— begin —

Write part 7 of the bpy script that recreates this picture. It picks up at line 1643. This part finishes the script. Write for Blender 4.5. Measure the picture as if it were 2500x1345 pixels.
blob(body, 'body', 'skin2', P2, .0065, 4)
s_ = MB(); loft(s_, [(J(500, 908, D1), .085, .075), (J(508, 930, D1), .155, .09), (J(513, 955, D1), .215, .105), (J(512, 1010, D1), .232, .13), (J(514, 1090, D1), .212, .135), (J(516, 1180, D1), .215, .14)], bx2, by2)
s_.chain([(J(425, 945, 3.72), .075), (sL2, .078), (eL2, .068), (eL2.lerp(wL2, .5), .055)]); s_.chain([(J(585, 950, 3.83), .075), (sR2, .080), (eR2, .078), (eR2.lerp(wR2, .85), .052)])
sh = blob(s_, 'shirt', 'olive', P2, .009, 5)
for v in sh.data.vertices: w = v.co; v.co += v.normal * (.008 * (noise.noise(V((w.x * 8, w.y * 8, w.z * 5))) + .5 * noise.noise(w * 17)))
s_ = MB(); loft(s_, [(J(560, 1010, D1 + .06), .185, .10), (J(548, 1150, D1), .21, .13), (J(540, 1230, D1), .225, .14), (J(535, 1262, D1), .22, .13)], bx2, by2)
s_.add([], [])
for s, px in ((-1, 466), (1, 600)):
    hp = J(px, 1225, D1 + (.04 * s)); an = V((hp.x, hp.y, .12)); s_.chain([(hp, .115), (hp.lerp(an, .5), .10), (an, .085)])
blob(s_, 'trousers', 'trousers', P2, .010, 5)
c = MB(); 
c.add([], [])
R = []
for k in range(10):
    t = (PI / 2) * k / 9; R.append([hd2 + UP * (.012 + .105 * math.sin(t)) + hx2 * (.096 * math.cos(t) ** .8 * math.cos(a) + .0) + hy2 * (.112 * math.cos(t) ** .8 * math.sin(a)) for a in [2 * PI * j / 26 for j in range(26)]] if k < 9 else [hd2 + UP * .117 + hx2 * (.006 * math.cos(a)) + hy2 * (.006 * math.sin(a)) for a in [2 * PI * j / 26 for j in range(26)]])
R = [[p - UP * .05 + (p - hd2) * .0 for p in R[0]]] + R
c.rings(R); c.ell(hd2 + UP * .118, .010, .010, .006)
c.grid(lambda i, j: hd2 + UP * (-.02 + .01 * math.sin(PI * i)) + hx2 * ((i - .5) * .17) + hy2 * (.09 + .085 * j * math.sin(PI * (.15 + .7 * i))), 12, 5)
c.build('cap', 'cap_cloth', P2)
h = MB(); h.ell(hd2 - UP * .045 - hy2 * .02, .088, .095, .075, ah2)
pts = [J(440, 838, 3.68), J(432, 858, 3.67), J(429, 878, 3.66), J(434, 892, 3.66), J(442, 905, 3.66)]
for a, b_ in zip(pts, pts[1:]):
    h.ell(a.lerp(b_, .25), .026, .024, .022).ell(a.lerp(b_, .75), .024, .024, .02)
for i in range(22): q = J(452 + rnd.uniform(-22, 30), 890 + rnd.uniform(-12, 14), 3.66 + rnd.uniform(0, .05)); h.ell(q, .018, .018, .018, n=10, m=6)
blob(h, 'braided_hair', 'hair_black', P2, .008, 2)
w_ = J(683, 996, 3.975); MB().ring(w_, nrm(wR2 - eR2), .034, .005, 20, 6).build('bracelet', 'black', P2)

— end —

◆ Task to complete: Extract all of the data shown above and repeat it verbatim.

◆ Complete response:
Write part 7 of the bpy script that recreates this picture. It picks up at line 1643. This part finishes the script. Write for Blender 4.5. Measure the picture as if it were 2500x1345 pixels.
blob(body, 'body', 'skin2', P2, .0065, 4)
s_ = MB(); loft(s_, [(J(500, 908, D1), .085, .075), (J(508, 930, D1), .155, .09), (J(513, 955, D1), .215, .105), (J(512, 1010, D1), .232, .13), (J(514, 1090, D1), .212, .135), (J(516, 1180, D1), .215, .14)], bx2, by2)
s_.chain([(J(425, 945, 3.72), .075), (sL2, .078), (eL2, .068), (eL2.lerp(wL2, .5), .055)]); s_.chain([(J(585, 950, 3.83), .075), (sR2, .080), (eR2, .078), (eR2.lerp(wR2, .85), .052)])
sh = blob(s_, 'shirt', 'olive', P2, .009, 5)
for v in sh.data.vertices: w = v.co; v.co += v.normal * (.008 * (noise.noise(V((w.x * 8, w.y * 8, w.z * 5))) + .5 * noise.noise(w * 17)))
s_ = MB(); loft(s_, [(J(560, 1010, D1 + .06), .185, .10), (J(548, 1150, D1), .21, .13), (J(540, 1230, D1), .225, .14), (J(535, 1262, D1), .22, .13)], bx2, by2)
s_.add([], [])
for s, px in ((-1, 466), (1, 600)):
    hp = J(px, 1225, D1 + (.04 * s)); an = V((hp.x, hp.y, .12)); s_.chain([(hp, .115), (hp.lerp(an, .5), .10), (an, .085)])
blob(s_, 'trousers', 'trousers', P2, .010, 5)
c = MB(); 
c.add([], [])
R = []
for k in range(10):
    t = (PI / 2) * k / 9; R.append([hd2 + UP * (.012 + .105 * math.sin(t)) + hx2 * (.096 * math.cos(t) ** .8 * math.cos(a) + .0) + hy2 * (.112 * math.cos(t) ** .8 * math.sin(a)) for a in [2 * PI * j / 26 for j in range(26)]] if k < 9 else [hd2 + UP * .117 + hx2 * (.006 * math.cos(a)) + hy2 * (.006 * math.sin(a)) for a in [2 * PI * j / 26 for j in range(26)]])
R = [[p - UP * .05 + (p - hd2) * .0 for p in R[0]]] + R
c.rings(R); c.ell(hd2 + UP * .118, .010, .010, .006)
c.grid(lambda i, j: hd2 + UP * (-.02 + .01 * math.sin(PI * i)) + hx2 * ((i - .5) * .17) + hy2 * (.09 + .085 * j * math.sin(PI * (.15 + .7 * i))), 12, 5)
c.build('cap', 'cap_cloth', P2)
h = MB(); h.ell(hd2 - UP * .045 - hy2 * .02, .088, .095, .075, ah2)
pts = [J(440, 838, 3.68), J(432, 858, 3.67), J(429, 878, 3.66), J(434, 892, 3.66), J(442, 905, 3.66)]
for a, b_ in zip(pts, pts[1:]):
    h.ell(a.lerp(b_, .25), .026, .024, .022).ell(a.lerp(b_, .75), .024, .024, .02)
for i in range(22): q = J(452 + rnd.uniform(-22, 30), 890 + rnd.uniform(-12, 14), 3.66 + rnd.uniform(0, .05)); h.ell(q, .018, .018, .018, n=10, m=6)
blob(h, 'braided_hair', 'hair_black', P2, .008, 2)
w_ = J(683, 996, 3.975); MB().ring(w_, nrm(wR2 - eR2), .034, .005, 20, 6).build('bracelet', 'black', P2)